С. Степанищев стремится во что бы то ни стало выпрямить и ускорить идейную эволюцию Огарева. Приведу пример. На стр. 318 читаем: «Огарев, как Радищев и Белинский, объявил революционно-демократическую войну крепостничеству, самодержавию и их апологетам. Врагом прогресса своей страны и ее народов он считал „не прошедшее и не будущее, а настоящее“ (2, 357), гнусную российскую действительность, крепостной строй» и т. д. Заключенные в кавычки слова взяты из письма Огарева к Герцену 1845 года. Но в нем нет и намека на то, о чем говорит С. Степанищев. «Выпьем бургонского, caro mio! Славное, энергическое вино. Мне надо энергического вина; оно возбуждает во мне энергию, которой у меня все же нет в характере. Мой враг не прошедшее и не будущее, а настоящее, в котором я не умею решаться. Вот моя близость с Гамлетом, вот червяк, которого я не могу вытащить, сколько ни хлопочу. Это также трусость. Всю жизнь стану бороться с этим чувством; но стану!» Казалось бы, ясно, о чем идет речь. Вспомним, что эти настроения отразились в стихотворном цикле Огарева «Монологи», против печатания которого в «Современнике» возражал Белинский, осуждая его за "гамлетовское направление, давно сделавшееся пошлым«2. Огарев чувствовал еще над собою сильную власть рефлексии, мешающей борьбе, а С. Степанищев придает его признанию совсем другой смысл.

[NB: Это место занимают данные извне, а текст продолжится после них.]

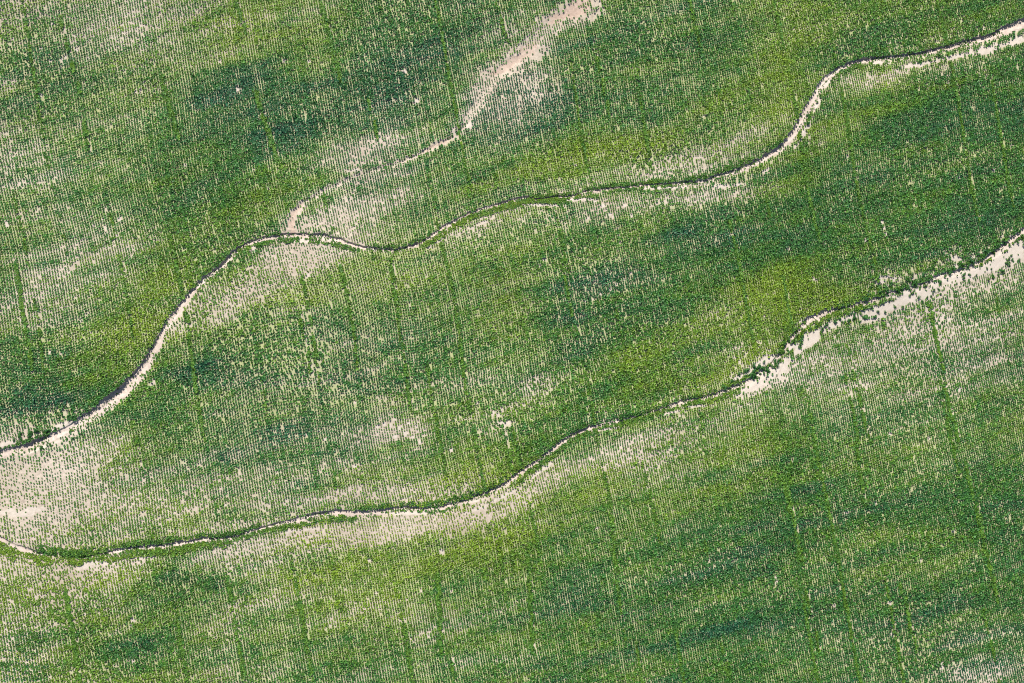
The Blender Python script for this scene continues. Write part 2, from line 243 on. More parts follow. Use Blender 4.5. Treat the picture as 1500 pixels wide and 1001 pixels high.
def field(x, y):
    """cover 0..1, tint 0 (blue green) .. 1 (yellow green), keep probability"""
    px, py = pix(x, y)
    wx = px + 22 * fbm(x / 14, y / 14, 200, 4); wy = py + 16 * fbm(x / 12, y / 12, 210, 4)
    cov = grid(COV, wx, wy); tint = grid(TINT, wx, wy)
    for cx, cy, rx, ry, dg, dc, dt in PATCH:
        m = (np.abs(wx - cx) < 2.6 * max(rx, ry)) & (np.abs(wy - cy) < 2.6 * max(rx, ry))
        u, v = turned(wx[m], wy[m], cx, cy, dg)
        g = np.exp(-.5 * ((u / rx) ** 2 + (v / ry) ** 2) * 1.2)
        cov[m] += dc * g * (1.0 if dc < 0 else .95); tint[m] += dt * g * (.7 if dt < 0 else 1)
    # streaks that run with the cross lines, and clumps
    u, v = turned(px, py, 0, 0, 14)
    cov = cov + .30 * fbm(u / 110, v / 15, 230, 4) + .13 * fbm(x / 3.0, y / 2.2, 240, 3)
    tint = tint - .03 + .38 * fbm(u / 90, v / 17, 250, 4) + .08 * fbm(x / 3.5, y / 3.5, 260, 2)
    keep = np.ones(x.shape)
    for cx, cy, r in SPOT:
        m = (np.abs(px - cx) < 14) & (np.abs(py - cy) < 14)
        q = np.hypot(px[m] - cx, py[m] - cy) / (r * (1 + .45 * fbm(px[m] / 2.2, py[m] / 2.2, 270, 2)))
        keep[m] *= sstep(.95, 1.25, q)
    for cx, cy, L, W, dg in BAR:
        R_ = L * 1.6 + 5
        m = (np.abs(px - cx) < R_) & (np.abs(py - cy) < R_)
        u, v = turned(px[m], py[m], cx, cy, dg)
        q = np.hypot(u / L, v / W) * (.78 if cx > 1050 and cy > 330 else 1) / (1 + .9 * fbm(px[m] / 6, py[m] / 6, 280, 3))
        keep[m] *= np.clip(.03 + .5 * fbm(px[m] / 3, py[m] / 3, 286, 2) + .97 * sstep(.75, 1.45, q), .02, 1)
    trk = np.zeros(x.shape)
    for kind, x0, y0, x1, y1, wd in TRACK:
        m = (px > min(x0, x1) - 9) & (px < max(x0, x1) + 9) & (py > y0 - 5) & (py < y1 + 5)
        t = (py[m] - y0) / (y1 - y0); cxx = x0 + (x1 - x0) * t
        s = np.clip(1.3 - np.abs(px[m] - cxx) / (wd * .55), 0, 1) * sstep(-.03, .08, t) * sstep(1.03, .9, t)
        if kind == 'g':
            keep[m] *= 1 - .6 * np.clip(1.2 - np.abs(px[m] - cxx - wd * .62 - 1.2) / 1.3, 0, 1) * (fbm(px[m] / 5, py[m] / 14, 295, 2) > -.15) * sstep(0, .1, t) * sstep(1, .9, t)
            trk[m] = np.maximum(trk[m], s * (1 + .4 * fbm(px[m] / 6, py[m] / 8, 290, 2)))
        else: keep[m] *= 1 - np.clip(s * .5, 0, 1) * (.6 + 1.2 * fbm(px[m] / 9, py[m] / 9, 300, 2)).clip(0, 1)
    cov = np.where(cov < .3, .3 - .24 * (1 - np.exp(-(.3 - cov) / .24)), cov)
    return np.clip(cov, .05, 1), np.clip(tint, 0, 1), keep, trk

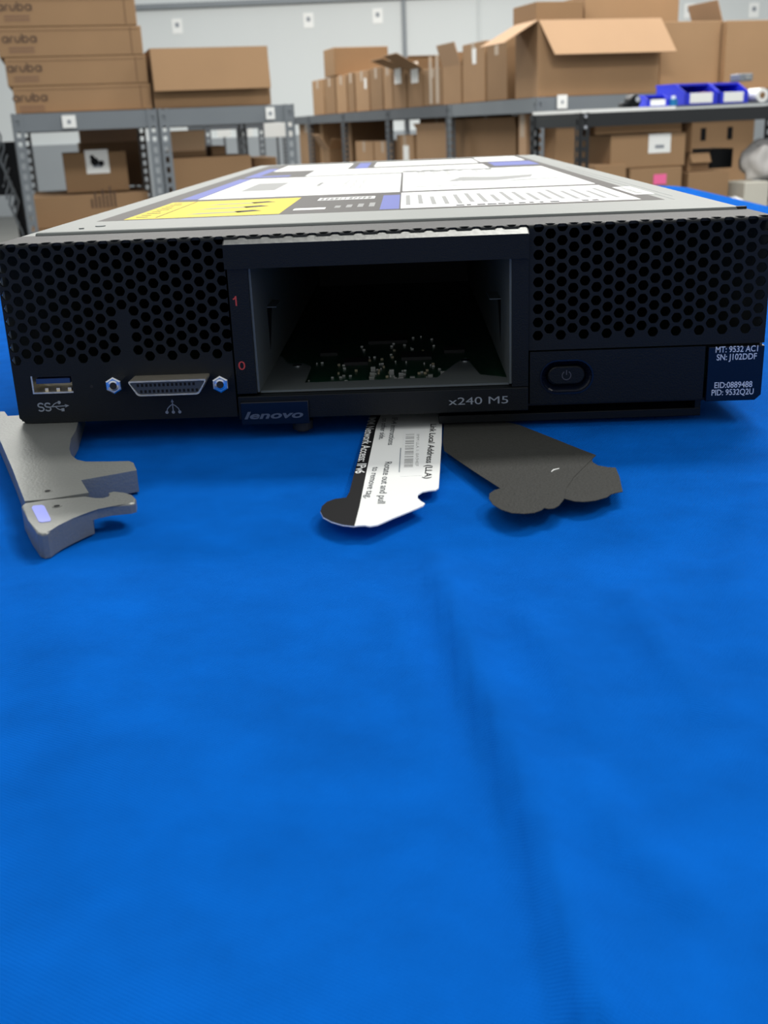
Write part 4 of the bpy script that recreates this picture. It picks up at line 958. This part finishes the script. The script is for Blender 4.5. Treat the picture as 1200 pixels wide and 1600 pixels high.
bag(1147, 280, -.09, .048, zq, 'crinkled clear plastic bag under the black shelf', BAG, (1, .7, 1.25), 2)
wz_ = hit(1178, 284, BP0-E2*.02, E1)[1]
bag(1190, 250, .12, .085, wz_, 'large white plastic bag at the right picture edge', BAGW, (1, .7, 1.0), 5)
# cabinet with cables at the far left edge
CPt = W(-90, 240, 4.6); CPt = Vector((CPt.x, CPt.y, 0)); zc2 = hit(0, 222, CPt, E1)[1]
s1 = hit(28, 260, CPt, E1)[0]
CB = empty('cable_cart', (CPt.x, CPt.y, FZ), RY, 'dark cart with hanging cables at the left picture edge', 'cart')
zf5 = hit(10, 305, CPt, E1)[1]
bm = NB(); box(bm, (0, 0, zf5-FZ), (s1, .4, zc2-FZ), .004); mkobj('cabinet', bm, BLP, CB)
for sx in (.02, s1-.02):
    for sy in (.02, .38):
        bm = NB(); box(bm, (sx-.015, sy-.015, 0), (sx+.015, sy+.015, zf5-FZ)); mkobj('leg', bm, BLP, CB)
rr = random.Random(5)
for k in range(5):
    s = hit(1+k*3.2, 240, CPt, E1)[0]; t = empty('hanging_cable', (0, 0, 0), 0, ['grey cable loop hanging highest at the left picture edge', 'grey cable hanging beside the left rack post, second from the edge', 'short pale cable hanging over the dark cart front', 'thin cable hanging low on the dark cart front', 'cable nearest the left rack post, hanging on the cart'][k], 'cable')
    P = CPt+E1*s-E2*.012; bm = NB()
    z0_ = zc2+.05-k*.05; pts = [(P.x+.012*math.sin(q*1.3+k), P.y, z0_-q*.028) for q in range(9)]
    tube(bm, pts, .0045, 8); mkobj('cable', bm, RACK, t)

for o in bpy.data.objects:
    if o.parent is None and o.get('category'):
        c = o['category']; l = o['label']
        g = {'shelving rack': 'grey steel racks of the storeroom', 'sign': 'small white signs', 'bin': 'blue bins on the black shelf', 'cable': 'cables hanging at the left edge', 'sheet': 'white sheets behind the left racks'}.get(c)
        if c == 'tag' and 'black card' in l: g = 'black pull-out tags'
        if c == 'bag': g = 'plastic bags under the black shelf'
        if c == 'box': g = 'cardboard boxes on the storage racks'
        if g: o['group'] = g
bpy.context.view_layer.update()
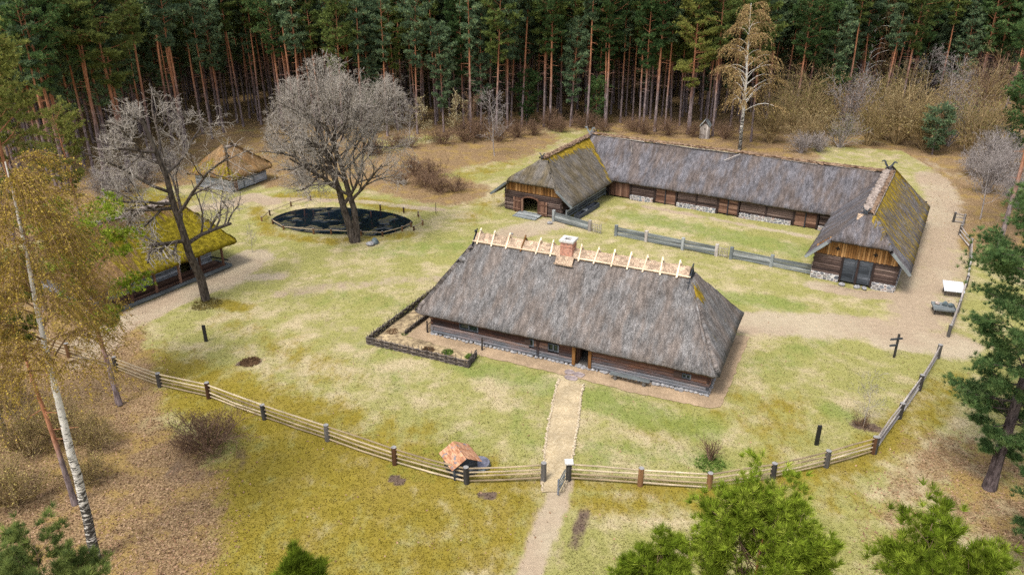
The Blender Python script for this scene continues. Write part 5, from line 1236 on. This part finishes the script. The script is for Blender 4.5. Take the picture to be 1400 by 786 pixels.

Известно, какую сложную, а подчас и мучительную эволюцию пережил Белинский, пока не утвердился в своих зрелых социально-политических и эстетических взглядах. Но С. Степанищеву не терпится, он все хочет как бы поторопить, подогнать Белинского. Этим, в частности, объясняется, что его поздние оценки людей он переносит в более ранние годы.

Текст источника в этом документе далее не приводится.